Privacy Statement

Authors and Reviewers

Manuscripts must be reviewed respecting the authors’ confidentiality. By submitting their manuscripts for review, authors entrust editors with the results of their scientific work and creative effort, on which their reputation and career may depend. Reviewers also have rights to confidentiality, which must be respected by the editor.

Editors must not disclose information about manuscripts (including receipt, content, status in the reviewing process, criticism by reviewers, or decision) to anyone other than the authors and reviewers. This includes requests to use the materials for legal proceedings.

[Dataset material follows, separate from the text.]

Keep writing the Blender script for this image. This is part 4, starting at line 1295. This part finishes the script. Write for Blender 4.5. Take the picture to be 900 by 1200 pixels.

Editor must make clear to their reviewers that manuscripts sent for review are private property of the authors. Therefore, reviewers and members of the editorial staff must respect the authors’ rights by not publicly discussing the authors’ work or using their ideas before a manuscript is published. Reviewers are not allowed to make copies of the manuscripts for their files and are prohibited from sharing it with others, except with the editor’s permission. Reviewers should return or destroy copies of manuscripts after reviewing. Editor should not keep copies of rejected manuscripts.

Reviewer comments should not be published or otherwise publicized without permission of the reviewer, author, and editor.

Authors should consult the Autor Guidelines of the journal to which they have chosen to submit a manuscript to determine whether reviews are anonymous. When comments are not signed, reviewers’ identities must not be revealed to the author or anyone else without the reviewers’ permission.

Some journals publish reviewers’ comments with a manuscript. No such procedure should be adopted without consent of authors and reviewers. However, reviewers’ comments should be sent to other persons reviewing the same manuscript, which helps reviewers learn from the review process. Reviewers also may be notified of an editor’s decision to accept or reject a manuscript.